Lettre à mon ami Matthieu Ricard sur l'altruisme
Dans son livre "Plaidoyer pour l'altruisme", mon ami Matthieu Ricard plaide pour une régulation du rapport entre évolution (absurdement croissante) des populations et évolution (dramatiquement décroissante) des ressources, au moyen de l'altruisme qu'il assimile à la bienveillance, à la bonté, à la sollicitude, à la gentillesse, à la fraternité, à la solidarité, mais qu'il se garde bien de marquer au sceau de la charité chrétienne ou de la compassion bouddhiste.
Sans l'énoncer comme tel, il plaide pour une civilisation mondiale du nivellement des ressources (moins de disproportions entre riches et pauvres) par le partage et de la frugalisation de la vie (moins de consommation et plus méditation, moins d'extériorité et plus d'intériorité) par la spiritualité.
Sa thèse centrale marche bien en équilibre sur deux jambes : plus de sérénité par plus d'équité, et plus de frugalité par plus de spiritualité, et conduit à un cercle vertueux : sérénité, spiritualité, frugalité et spiritualité convergent et s'impliquent, se nourrissent et se confortent mutuellement dans une ascèse existentielle parfaitement laïque et accessible à tous. Là est toute sa démonstration … et il a raison … mais …
Le problème majeur est que ni les riches, ni les pauvres ne sont prêts à entrer dans une logique de partage et de frugalité : les riches veulent devenir plus riches encore et les pauvres veulent devenir riches, et tous se fichent de l'avenir de l'humanité comme d'une guigne. Jouir ici et maintenant - et, aussi, demain matin, si possible … après, on verra - ; jouir ici et maintenant du plus possible de biens matériels : tel est le leitmotiv dominant de toute l'humanité depuis la nuit des temps (sauf, bien sûr, une poignée de spirituels qui a compris, depuis toujours, l'inanité et l'imbécillité d'une telle posture).

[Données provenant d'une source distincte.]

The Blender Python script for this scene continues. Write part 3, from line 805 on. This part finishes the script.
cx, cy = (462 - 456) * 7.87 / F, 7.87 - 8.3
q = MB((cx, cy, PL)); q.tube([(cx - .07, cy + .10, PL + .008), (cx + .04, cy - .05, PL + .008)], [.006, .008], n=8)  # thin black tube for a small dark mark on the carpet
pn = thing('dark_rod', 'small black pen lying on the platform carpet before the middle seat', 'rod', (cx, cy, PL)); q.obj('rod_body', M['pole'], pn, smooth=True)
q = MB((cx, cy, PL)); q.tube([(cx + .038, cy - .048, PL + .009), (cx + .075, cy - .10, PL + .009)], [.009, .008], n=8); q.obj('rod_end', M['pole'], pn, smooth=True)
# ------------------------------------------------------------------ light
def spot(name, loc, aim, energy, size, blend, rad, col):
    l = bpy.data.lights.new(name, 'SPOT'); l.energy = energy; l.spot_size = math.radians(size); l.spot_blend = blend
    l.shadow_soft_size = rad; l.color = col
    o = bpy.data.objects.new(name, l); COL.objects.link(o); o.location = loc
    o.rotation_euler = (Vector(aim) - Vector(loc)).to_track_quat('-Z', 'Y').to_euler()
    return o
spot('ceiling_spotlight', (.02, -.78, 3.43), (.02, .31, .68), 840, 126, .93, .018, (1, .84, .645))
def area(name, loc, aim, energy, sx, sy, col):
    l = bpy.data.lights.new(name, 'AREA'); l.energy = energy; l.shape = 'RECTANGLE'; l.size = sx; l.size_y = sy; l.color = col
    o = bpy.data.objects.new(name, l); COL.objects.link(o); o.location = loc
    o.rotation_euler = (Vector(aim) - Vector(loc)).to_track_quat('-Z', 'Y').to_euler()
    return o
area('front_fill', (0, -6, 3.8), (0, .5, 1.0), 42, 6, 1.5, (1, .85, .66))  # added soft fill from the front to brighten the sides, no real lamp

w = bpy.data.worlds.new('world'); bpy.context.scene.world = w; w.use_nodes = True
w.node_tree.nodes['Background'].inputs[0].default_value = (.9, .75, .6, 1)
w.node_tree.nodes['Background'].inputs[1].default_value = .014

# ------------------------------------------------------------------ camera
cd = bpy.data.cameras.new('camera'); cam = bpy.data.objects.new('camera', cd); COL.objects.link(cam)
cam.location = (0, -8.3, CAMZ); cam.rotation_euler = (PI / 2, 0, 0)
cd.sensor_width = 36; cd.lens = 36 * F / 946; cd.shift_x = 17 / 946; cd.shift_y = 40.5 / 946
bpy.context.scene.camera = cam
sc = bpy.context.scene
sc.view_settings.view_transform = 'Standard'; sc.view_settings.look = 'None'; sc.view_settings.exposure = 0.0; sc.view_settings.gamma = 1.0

Désolé Matthieu, mais tu fais de l'idéologie ; toi aussi, comme les autres, tu cherches à construire - très pacifiquement, j'en conviens - un "homme nouveau" conforme à tes vœux … L'animal humain ne fonctionne pas comme cela, Matthieu, à notre grand dam à tous les deux.
Que se passera-t-il dès lors ? Les humains ne changeront pas et continueront de consommer de plus belle sans se préoccuper le moins du monde de l'avenir, à moyen et long terme, de l'humanité et de la planète. De plus en plus de ressources deviendront pénuriques après que les artificiels et fallacieux "bois de rallonge" seront épuisés.
Alors le constat global sera terrible : il y aura (il y a déjà, mais tout le monde feint de l'ignorer) des milliards d'humains en trop qu'il sera concrètement impossible de maintenir en vie. Quatre castes se mettront en place : les forts qui ont la puissance, militaire ou autre, pour conquérir les stocks de ressources, les riches qui possèdent ces stocks de ressources, les parasites qui tenteront de voler des ressources aux riches et les résignés qui se laisseront mourir de gré ou de force. A cela, il faudra surajouter les effets dévastateurs de la surexploitation de la planète sous la forme de dérèglements climatiques de plus en plus amples, de catastrophes naturelles de plus en plus fréquentes, d'épidémies gravissimes, spontanées ou déclenchées artificiellement, d'épizooties liées aux élevages intensifs et crapuleux, aux famines dues à la raréfaction et à l'appauvrissement des terres arables, et aux sècheresses épouvantables et irréversibles un peu partout, sans parler de la disparition progressive des pollinisateurs.
Les quatre castes décrites se livreront une guerre sans merci, dont l'enjeu est la survie du petit nombre qui restera - s'il reste quelqu'un.
Les riches devront posséder les armes nécessaires pour combattre les forts et pour repousser les parasites. Il y a beaucoup à parier que les forts et les riches s'allieront, dans un premier temps, pour exterminer les parasites et les condamnés. Dans un second temps, les forts devenus riches et les riches devenus forts ne formeront plus qu'une seule caste, mais divisée en empires continentaux. Si la population de chacun de ces empires est suffisamment peu nombreuse, la paix peut s'installer pourvu que la démographie y soit drastiquement jugulée. Sinon, ils s'entretueront jusqu'à ce que la population humaine mondiale redescende nettement sous la barre fatidique des deux milliards.
Tout cela serait évitable si l'humanité entière, par un coup de baguette magique, atteignait la sagesse nécessaire pour suivre Matthieu Ricard. J'ai le plus grand doute sur la possibilité de ce genre de miracle car je suis extrêmement lucide et pessimiste quant à la nature humaine.
Il te reste, cher Matthieu, à te retirer dans ton ermitage de l'Himalaya. Quant à moi, je me suis déjà reclus dans ma ferme, dans les collines et les forêts du Morvan.